Task objective: Set down the data below from its first line to the line holding "R = math.radians", inclusive; omit all pictures.

BEGIN

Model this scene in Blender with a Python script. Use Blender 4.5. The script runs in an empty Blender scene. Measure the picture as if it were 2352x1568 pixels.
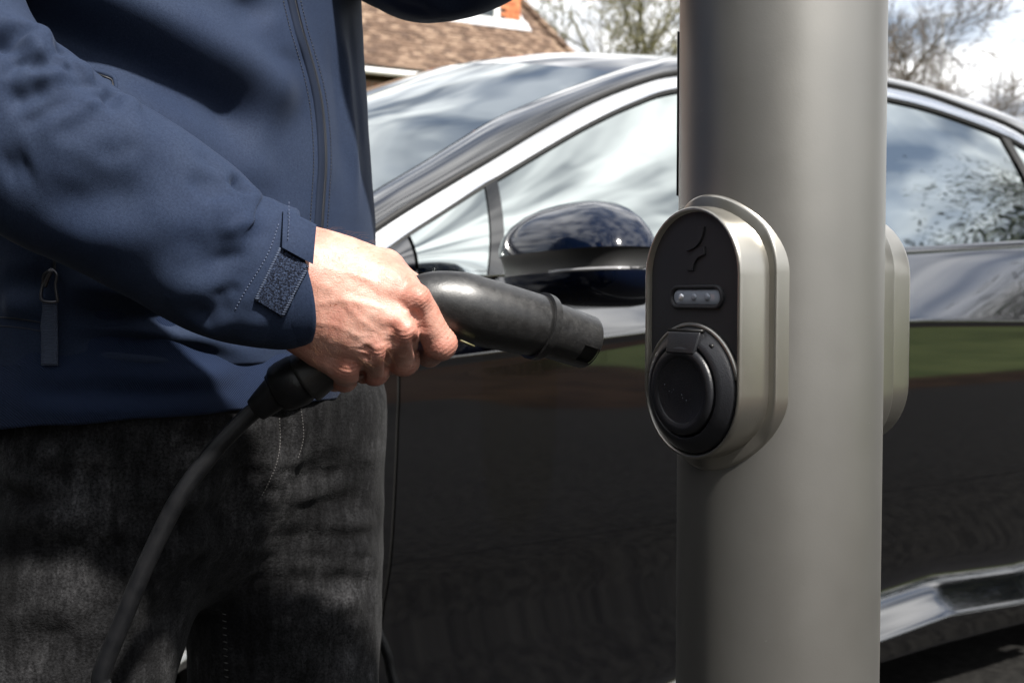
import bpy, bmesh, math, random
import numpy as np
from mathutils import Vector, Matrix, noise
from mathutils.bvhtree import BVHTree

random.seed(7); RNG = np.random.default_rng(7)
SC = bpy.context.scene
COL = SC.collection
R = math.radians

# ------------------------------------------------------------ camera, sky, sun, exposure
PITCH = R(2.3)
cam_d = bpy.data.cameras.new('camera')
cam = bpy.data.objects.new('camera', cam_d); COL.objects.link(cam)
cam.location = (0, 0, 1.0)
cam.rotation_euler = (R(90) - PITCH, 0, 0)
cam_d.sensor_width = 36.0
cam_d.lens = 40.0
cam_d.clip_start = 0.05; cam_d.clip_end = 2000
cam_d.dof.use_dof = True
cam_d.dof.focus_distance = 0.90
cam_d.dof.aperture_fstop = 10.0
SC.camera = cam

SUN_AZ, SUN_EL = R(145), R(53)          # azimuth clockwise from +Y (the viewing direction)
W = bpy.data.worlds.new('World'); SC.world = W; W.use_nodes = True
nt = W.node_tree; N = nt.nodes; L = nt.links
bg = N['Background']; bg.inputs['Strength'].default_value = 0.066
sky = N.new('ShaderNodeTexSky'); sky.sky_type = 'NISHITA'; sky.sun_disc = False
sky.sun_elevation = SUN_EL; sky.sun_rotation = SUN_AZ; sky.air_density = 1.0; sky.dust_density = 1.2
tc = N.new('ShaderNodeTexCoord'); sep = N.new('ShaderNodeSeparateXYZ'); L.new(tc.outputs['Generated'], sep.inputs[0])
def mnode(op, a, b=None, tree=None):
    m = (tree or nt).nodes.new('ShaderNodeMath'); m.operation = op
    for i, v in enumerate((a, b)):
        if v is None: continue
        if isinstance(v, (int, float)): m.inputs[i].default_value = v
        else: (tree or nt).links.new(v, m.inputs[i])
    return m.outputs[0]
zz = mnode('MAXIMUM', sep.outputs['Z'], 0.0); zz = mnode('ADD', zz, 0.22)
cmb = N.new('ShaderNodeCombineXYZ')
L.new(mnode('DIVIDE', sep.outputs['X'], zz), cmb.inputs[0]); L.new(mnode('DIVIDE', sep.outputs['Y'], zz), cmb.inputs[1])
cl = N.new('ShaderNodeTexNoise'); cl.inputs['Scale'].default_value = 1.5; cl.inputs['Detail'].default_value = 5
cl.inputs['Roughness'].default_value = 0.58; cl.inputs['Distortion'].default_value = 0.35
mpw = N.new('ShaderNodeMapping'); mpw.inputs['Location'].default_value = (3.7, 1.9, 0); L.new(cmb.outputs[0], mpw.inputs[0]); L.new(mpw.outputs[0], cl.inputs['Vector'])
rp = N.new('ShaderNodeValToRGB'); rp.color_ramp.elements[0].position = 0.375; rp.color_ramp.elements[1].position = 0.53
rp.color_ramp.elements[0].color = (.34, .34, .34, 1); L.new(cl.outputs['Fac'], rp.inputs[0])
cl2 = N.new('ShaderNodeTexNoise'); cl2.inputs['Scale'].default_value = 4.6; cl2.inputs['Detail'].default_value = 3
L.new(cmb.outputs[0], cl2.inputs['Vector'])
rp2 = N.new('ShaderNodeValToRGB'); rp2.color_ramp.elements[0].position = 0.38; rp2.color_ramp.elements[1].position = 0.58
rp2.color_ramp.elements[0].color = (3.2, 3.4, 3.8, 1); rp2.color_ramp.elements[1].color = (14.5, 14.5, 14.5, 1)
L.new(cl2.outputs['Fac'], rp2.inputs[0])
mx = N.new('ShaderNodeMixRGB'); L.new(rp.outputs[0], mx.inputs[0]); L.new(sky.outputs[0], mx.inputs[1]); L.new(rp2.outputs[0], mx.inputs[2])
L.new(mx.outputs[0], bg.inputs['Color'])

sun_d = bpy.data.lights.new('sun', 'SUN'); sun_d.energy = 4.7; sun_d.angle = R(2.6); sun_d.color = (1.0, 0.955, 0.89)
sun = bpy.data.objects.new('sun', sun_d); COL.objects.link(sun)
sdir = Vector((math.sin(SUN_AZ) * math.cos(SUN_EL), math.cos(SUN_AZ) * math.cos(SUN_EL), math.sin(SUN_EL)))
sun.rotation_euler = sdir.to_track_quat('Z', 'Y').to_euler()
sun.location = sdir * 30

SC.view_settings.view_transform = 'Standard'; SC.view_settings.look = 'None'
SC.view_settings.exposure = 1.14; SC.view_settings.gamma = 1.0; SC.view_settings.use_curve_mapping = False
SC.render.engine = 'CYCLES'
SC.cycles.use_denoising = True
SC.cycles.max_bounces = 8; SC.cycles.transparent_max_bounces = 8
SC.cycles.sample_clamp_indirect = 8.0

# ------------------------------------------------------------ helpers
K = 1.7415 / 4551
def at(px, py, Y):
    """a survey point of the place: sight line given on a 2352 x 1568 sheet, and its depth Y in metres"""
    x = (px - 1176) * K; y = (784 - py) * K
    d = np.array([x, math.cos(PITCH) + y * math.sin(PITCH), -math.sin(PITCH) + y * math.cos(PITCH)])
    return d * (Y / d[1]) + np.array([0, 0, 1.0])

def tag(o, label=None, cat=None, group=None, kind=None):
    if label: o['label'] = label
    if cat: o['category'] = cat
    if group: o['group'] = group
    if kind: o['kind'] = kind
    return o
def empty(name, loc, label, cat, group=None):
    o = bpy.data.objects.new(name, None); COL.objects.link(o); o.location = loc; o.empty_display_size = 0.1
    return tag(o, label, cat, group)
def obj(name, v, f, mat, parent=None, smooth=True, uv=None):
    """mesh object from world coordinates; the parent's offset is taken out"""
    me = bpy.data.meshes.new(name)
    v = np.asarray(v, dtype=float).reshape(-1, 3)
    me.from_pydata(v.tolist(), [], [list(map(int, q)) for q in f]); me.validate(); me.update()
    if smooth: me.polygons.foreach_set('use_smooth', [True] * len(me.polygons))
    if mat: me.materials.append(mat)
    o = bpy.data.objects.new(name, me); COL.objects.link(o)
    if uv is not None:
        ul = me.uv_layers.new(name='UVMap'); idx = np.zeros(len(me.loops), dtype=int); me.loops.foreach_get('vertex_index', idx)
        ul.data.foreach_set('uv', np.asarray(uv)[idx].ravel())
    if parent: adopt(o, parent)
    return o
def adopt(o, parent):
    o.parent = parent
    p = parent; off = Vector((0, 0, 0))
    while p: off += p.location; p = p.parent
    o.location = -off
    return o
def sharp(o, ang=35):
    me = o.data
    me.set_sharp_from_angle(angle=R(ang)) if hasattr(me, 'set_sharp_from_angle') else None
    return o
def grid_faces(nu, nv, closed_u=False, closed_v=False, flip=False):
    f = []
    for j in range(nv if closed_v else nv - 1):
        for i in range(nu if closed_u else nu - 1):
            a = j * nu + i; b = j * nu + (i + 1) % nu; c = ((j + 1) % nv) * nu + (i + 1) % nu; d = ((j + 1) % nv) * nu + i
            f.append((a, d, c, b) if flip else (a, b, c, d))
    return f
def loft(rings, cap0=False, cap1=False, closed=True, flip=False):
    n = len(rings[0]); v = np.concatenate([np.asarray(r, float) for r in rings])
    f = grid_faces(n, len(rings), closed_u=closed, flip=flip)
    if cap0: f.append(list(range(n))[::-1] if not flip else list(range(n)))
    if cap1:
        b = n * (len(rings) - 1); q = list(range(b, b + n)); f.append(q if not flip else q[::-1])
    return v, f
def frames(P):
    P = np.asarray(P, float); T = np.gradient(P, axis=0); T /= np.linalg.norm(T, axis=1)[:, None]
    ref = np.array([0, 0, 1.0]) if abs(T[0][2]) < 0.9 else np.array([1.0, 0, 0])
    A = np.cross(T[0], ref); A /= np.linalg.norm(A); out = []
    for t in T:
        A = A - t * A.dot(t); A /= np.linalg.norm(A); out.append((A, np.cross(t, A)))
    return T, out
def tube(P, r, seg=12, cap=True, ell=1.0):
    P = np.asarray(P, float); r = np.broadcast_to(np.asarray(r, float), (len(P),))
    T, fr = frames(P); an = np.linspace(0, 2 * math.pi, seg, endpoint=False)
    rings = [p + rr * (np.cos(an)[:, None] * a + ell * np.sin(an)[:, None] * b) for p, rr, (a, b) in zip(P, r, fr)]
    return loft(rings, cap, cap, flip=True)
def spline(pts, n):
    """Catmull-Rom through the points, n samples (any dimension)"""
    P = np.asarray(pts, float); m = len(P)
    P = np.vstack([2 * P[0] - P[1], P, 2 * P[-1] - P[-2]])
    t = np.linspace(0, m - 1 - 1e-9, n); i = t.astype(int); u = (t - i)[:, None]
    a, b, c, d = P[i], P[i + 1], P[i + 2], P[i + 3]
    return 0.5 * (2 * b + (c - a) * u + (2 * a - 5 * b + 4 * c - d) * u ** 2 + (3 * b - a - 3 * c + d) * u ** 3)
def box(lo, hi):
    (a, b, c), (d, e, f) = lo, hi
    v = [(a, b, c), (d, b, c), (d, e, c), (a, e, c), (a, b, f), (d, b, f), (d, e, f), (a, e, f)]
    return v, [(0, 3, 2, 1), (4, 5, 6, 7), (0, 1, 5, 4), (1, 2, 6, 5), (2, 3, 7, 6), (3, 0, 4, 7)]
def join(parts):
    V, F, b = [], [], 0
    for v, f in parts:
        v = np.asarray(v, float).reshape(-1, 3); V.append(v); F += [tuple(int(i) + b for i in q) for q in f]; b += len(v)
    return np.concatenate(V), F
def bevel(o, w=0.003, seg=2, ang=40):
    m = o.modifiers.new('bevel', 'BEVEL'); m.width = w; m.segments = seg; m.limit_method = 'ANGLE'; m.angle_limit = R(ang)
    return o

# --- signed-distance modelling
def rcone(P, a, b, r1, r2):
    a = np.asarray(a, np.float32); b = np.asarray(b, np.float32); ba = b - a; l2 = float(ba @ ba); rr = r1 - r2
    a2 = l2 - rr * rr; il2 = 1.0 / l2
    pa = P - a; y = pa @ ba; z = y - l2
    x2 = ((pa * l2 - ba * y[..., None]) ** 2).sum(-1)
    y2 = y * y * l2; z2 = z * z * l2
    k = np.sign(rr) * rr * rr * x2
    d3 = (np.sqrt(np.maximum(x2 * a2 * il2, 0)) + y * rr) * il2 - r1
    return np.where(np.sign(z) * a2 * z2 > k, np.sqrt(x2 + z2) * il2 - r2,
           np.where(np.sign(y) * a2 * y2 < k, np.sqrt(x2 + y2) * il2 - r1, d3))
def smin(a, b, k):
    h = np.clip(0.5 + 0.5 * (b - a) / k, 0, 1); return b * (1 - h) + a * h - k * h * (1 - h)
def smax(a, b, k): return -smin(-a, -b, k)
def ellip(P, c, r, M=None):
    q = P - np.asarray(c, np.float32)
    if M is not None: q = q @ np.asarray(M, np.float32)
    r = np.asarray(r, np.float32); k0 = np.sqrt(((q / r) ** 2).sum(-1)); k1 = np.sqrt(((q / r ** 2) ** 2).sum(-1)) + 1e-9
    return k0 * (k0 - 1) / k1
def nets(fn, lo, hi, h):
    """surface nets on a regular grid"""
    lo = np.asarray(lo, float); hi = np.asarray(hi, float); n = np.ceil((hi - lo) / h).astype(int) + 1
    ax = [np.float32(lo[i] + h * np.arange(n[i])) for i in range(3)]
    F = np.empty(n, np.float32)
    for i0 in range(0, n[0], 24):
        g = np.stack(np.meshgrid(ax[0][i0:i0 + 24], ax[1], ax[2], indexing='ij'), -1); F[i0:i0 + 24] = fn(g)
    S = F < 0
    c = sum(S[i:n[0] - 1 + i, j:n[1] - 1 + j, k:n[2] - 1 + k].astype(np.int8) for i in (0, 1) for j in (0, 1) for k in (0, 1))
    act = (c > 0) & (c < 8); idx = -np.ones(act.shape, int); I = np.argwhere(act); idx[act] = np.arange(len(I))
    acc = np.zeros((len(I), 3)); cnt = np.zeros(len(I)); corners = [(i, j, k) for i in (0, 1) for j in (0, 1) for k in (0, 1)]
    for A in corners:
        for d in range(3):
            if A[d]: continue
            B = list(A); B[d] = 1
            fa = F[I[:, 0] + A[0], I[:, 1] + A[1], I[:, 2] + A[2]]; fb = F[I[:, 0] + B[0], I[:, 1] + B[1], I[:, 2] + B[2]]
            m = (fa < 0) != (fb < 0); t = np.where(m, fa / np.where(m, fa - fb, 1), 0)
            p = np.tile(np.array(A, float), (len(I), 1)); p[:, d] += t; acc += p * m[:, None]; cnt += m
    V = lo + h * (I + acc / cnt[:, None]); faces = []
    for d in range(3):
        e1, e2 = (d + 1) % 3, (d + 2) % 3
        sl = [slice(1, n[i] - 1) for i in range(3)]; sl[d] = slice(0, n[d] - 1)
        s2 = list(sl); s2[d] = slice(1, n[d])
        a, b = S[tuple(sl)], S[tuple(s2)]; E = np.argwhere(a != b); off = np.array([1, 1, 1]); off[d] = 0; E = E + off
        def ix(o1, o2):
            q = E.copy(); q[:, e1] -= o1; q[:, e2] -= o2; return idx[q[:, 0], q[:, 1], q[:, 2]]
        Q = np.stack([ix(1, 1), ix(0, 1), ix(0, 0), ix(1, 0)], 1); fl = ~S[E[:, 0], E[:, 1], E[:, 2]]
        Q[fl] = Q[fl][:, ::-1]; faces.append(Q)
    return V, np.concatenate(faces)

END

Complete output:
Model this scene in Blender with a Python script. Use Blender 4.5. The script runs in an empty Blender scene. Measure the picture as if it were 2352x1568 pixels.
import bpy, bmesh, math, random
import numpy as np
from mathutils import Vector, Matrix, noise
from mathutils.bvhtree import BVHTree

random.seed(7); RNG = np.random.default_rng(7)
SC = bpy.context.scene
COL = SC.collection
R = math.radians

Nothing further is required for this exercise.